Home Energy Building Next Generation Skilled Workers for the Nigerian Oil Industry,

Building Next Generation Skilled Workers for the Nigerian Oil Industry,

The training, an intensive 20-month activity, which ran between August 2016 and April 2018, sought to build competence (classroom training), as well as on‐the‐job training, in order to raise the capacity of young Nigerians intending to work in the oil and gas industry.

This tutelage plan was put in place to further ensure the effective implementation of the National Content Development Monitoring Board (NCDMB)’s human capacity development plan in the course of executing the Sonam Development Project Pipeline and Okan Pig Receiver Platform Transport and installation contract.

At the close of the ceremony held in Lagos, West African Ventures (WAV)’s deputy managing director, Mr. Michael Amaeshike, pointed out how the categories of professionals considered for the training was designed to include graduates, artisans, and tutors selected in line with the requirements of the NCDMB human capacity development guidelines. At the event, Amaeshike enthused that the training had been set up in partial fulfillment of the requirement of the Nigerian Oil and Gas Industry Content Development (NOGICD) Act 2010, which demands provision of an additional human resources capacity development, for some categories of Nigerian citizenry outside contractor personnel, in the course of executing major projects in the industry.

Only recently, the Monitoring Board observed, in the course of its activities, the disturbing trend in which stakeholders and their partners carried out activities in the upstream, midstream and downstream sectors of the nation’s oil and gas industry in violation of the provisions of the NOGICD Act 2010, and despite its notices and warning. It had subsequently indicated its willingness to apply appropriate sanctions against any erring stakeholder.

The West African Ventures (WAV), according to its deputy managing director, had gone all the way out in carrying out the training due to its belief in retaining value in the country, since the future of the sector lay in the hands of Nigerians who are in tune with developments in the industry. This made the executive secretary of the Nigerian Content Development and Monitoring Board, Engineer Simbi Wabote, who was represented at the occasion by the HCD Manager, Engineer Maurice Iwhiwhu, speak enthusiastically about how the training marked a watershed in the delivery of the mandate of the NCDMB. He had then praised WAV and Chevron for providing a platform for building the capacity of young Nigerians, in a manner that would lead to the creation of a sustainable industry.

Wabote affirmed that the competency of all the trainees was assessed quarterly and at the close of training through various NCDMB assessment evaluation sheets, also in agreement with the representatives of Chevron and NCDMB.

Following the closeout of the training, West African Ventures decided on retaining local value by offering full employment to two of the professionals involved in the capacity building programme, as indicated by WAV’s company secretary/Nigerian content Development Manager of West African Ventures, Mr. Stanly Onuosa. Equally, one among the artisans was also retained by the training school, Glassfa Continental Limited.
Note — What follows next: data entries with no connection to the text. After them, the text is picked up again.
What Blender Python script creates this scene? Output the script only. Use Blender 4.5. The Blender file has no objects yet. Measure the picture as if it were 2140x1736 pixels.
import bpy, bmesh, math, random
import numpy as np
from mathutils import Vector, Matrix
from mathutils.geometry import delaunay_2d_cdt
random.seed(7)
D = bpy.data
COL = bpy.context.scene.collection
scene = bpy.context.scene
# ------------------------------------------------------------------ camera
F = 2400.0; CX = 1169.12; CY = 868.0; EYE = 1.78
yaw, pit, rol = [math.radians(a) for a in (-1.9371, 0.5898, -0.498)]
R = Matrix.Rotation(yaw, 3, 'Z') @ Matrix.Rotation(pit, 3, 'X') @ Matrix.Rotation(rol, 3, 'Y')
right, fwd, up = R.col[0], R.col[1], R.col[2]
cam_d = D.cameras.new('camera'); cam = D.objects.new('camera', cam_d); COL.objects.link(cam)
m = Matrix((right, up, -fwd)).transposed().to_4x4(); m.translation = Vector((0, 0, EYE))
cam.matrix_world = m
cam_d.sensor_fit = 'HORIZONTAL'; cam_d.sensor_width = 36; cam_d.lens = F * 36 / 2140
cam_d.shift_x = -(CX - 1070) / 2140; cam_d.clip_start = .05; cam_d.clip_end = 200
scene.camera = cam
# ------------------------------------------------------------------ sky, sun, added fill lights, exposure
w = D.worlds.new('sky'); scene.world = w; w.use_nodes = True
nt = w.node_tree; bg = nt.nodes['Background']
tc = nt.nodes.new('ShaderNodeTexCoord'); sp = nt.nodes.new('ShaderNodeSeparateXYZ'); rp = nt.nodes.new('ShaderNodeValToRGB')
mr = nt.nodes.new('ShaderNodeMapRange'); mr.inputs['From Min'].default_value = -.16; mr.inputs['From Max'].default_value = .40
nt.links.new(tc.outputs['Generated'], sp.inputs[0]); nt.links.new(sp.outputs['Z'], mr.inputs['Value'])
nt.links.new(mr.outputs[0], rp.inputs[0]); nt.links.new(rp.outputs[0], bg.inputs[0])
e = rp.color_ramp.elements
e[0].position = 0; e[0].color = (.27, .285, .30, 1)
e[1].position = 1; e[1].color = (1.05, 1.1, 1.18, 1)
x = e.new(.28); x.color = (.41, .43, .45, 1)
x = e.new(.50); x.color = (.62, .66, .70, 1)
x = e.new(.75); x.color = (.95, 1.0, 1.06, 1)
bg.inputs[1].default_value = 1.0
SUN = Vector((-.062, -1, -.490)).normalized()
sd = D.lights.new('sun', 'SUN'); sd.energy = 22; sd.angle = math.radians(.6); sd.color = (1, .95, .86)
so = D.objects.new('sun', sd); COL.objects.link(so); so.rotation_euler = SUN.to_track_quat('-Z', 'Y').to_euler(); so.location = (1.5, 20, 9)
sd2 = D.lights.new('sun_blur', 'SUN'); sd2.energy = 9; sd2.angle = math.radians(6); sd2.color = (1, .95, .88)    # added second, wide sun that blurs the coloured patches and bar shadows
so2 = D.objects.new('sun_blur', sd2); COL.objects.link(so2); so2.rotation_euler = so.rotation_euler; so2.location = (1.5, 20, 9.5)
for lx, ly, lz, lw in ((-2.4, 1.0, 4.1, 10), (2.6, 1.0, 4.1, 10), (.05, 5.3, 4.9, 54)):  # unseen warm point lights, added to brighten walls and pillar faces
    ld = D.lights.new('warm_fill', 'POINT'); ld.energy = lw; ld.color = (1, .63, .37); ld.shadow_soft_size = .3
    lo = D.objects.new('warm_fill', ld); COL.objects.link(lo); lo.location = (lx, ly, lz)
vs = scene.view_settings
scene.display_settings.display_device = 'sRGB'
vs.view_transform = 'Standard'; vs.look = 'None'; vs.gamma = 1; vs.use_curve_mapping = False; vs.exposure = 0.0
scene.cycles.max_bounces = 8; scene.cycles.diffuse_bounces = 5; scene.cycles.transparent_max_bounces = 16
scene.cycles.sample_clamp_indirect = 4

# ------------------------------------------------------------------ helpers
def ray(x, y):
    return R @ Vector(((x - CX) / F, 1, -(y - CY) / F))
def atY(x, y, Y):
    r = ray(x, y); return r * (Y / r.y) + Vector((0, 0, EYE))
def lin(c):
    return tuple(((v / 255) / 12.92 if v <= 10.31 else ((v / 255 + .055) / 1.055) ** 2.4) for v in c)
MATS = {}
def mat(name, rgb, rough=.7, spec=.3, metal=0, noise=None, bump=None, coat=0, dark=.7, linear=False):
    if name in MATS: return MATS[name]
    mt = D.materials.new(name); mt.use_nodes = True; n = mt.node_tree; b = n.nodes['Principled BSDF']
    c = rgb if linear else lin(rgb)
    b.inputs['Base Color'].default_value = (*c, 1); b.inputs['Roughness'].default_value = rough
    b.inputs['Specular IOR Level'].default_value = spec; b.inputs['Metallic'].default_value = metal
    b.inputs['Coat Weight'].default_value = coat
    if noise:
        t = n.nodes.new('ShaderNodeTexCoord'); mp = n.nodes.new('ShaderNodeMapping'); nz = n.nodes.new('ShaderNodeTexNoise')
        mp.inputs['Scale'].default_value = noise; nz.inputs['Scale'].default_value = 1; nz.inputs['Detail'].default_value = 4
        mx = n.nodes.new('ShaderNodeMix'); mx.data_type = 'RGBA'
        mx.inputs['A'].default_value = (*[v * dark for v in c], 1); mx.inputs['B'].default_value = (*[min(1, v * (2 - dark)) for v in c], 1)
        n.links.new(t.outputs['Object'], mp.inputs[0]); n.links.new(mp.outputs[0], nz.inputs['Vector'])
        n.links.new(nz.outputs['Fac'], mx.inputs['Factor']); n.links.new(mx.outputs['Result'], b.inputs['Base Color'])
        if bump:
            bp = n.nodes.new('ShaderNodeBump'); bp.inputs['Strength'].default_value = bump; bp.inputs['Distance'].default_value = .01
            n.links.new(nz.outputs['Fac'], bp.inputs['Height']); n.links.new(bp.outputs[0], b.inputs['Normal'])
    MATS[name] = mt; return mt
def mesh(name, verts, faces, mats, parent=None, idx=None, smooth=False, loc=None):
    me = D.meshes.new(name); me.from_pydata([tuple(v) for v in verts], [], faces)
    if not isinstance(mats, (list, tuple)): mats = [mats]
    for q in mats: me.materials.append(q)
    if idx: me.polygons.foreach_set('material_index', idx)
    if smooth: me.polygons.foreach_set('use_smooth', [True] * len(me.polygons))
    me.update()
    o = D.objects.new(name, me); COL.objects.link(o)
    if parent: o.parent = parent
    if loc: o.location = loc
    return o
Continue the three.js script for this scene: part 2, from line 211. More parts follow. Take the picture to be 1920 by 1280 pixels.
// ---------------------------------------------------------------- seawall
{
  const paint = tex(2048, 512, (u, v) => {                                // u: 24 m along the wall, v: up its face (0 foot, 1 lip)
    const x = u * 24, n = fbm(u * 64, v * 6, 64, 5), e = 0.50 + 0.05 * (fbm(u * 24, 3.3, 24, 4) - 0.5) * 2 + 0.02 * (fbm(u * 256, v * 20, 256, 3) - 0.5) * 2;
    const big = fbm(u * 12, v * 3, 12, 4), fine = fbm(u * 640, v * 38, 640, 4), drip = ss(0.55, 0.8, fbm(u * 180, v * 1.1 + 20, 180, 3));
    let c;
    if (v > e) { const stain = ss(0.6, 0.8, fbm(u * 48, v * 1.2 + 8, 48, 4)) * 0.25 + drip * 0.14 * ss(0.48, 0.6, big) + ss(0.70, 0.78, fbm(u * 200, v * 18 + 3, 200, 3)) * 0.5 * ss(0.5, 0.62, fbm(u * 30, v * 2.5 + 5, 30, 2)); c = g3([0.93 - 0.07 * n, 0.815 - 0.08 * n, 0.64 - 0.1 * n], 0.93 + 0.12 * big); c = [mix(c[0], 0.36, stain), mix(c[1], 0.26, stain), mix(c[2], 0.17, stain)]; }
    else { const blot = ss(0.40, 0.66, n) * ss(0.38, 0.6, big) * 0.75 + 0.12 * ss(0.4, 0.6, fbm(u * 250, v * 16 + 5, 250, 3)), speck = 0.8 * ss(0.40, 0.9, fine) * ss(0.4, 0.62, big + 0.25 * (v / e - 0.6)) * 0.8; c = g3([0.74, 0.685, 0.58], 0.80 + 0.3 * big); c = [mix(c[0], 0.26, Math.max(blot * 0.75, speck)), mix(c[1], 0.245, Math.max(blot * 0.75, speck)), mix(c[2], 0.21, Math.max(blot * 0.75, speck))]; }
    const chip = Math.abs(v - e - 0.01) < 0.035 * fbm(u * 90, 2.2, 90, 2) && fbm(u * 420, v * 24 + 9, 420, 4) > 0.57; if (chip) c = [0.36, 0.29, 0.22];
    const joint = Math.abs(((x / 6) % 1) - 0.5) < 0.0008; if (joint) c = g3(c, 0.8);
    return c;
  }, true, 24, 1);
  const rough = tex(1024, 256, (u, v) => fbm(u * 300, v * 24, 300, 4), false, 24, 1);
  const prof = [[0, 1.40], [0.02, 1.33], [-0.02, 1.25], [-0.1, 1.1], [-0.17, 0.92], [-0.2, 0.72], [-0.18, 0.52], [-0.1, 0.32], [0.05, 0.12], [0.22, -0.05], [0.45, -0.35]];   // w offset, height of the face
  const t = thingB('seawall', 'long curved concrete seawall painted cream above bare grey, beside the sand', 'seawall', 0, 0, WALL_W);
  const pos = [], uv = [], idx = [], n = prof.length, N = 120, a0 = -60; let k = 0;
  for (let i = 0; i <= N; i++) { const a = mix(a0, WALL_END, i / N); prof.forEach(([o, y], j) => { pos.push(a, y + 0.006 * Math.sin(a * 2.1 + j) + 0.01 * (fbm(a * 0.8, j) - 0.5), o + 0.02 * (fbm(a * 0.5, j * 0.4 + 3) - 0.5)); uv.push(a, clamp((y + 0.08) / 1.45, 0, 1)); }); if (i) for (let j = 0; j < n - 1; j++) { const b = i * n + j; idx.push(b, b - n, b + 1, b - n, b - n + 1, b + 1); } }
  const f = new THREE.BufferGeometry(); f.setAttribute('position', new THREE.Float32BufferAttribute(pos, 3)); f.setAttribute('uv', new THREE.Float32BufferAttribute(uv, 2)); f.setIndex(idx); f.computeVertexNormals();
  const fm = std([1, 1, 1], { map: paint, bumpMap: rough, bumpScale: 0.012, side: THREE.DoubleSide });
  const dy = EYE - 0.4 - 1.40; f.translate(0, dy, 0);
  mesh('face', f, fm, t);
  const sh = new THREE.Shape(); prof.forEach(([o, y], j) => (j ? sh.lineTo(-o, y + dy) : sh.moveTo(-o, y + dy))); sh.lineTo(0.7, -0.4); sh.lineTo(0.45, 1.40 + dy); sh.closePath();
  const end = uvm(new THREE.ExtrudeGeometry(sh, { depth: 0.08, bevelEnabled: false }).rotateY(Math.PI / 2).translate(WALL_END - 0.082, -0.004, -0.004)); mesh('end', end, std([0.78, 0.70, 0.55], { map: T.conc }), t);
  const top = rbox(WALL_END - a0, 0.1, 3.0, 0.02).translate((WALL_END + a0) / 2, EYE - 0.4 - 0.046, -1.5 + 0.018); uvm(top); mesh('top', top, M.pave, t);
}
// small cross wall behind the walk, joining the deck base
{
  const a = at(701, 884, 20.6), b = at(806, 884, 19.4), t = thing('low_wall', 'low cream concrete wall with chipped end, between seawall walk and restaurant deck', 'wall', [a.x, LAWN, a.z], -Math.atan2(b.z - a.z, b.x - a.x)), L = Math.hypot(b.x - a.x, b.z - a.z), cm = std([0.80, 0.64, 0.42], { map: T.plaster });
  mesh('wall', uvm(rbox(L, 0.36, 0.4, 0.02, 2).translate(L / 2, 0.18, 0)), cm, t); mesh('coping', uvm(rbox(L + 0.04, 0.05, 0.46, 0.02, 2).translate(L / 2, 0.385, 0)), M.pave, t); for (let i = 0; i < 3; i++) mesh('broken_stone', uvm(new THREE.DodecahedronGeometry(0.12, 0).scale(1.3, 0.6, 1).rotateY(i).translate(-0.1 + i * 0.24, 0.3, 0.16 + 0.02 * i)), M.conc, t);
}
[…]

Of the 26 trainees, 18 of them were professionals, with the breakdown having four of them trained in cost control, two in document control, four in HSE, two in construction, two in engineering and four in QAQC, with the remaining eight trained under the artisans’ category as welders.

WAV’s decision in facilitating the capacity building was in the effort to equip Nigeria with personnel who are professionals and can hold their own anywhere they find themselves, despite the economic situation of the country, as noted by company’s general manager for commercial and sales, Mr. Edmund Ejiogu. And this was equally in relation to West African Ventures’ belief in the ability of Nigerians to occupy the commanding heights of the oil and gas industry. Ejiogu further claimed that WAV is not simply satisfied being the pioneer and the best in the provision of logistics services to the oil and gas sector in the country, but also wants to have a stake in the development of the future of the sector in the country and Africa as a whole.

The trainees, including Temilade Adeoye, whose capacity was built on cost control, was grateful for the opportunity it served in opening her up to more knowledge acquisition that would be helpful in her career endeavors. To her, the 13,020-man-hours spent in the classroom and 77,680-man-hours on the job, was time well spent under the guidance of WAV, Chevron, and NCDMB.

An artisan trained as a welder, Basil Friday, considered the experience as a possibility he could never have dreamt of, and which granted him a lifetime chance of getting better heeled at his vocation, and hence uplifting his material circumstances. He had been exposed to the latest techniques in welding, both under the water and above the sea level, therefore hauling him to the level of a certified professional, which he was highly thankful for.

The programme which was held in Lagos, Warri and on offshore facilities, saw the Nigerian Content Development (NCD) coordinator for West African Ventures (WAV), Mr. Emmanuel Chiemejonam, appreciate the trainees for their diligence and the level at which they comported themselves during the training, despite the challenges involved. It was a unique capacity building experience designed to offer skills, on-the-job training and project management while serving as one of the conduits for replenishing the talent stock of the oil and gas industry. Its major thrust was the need for skills and technology transfer to Nigerian locals, so they can take their rightful place in the management of the country’s oil and gas industry.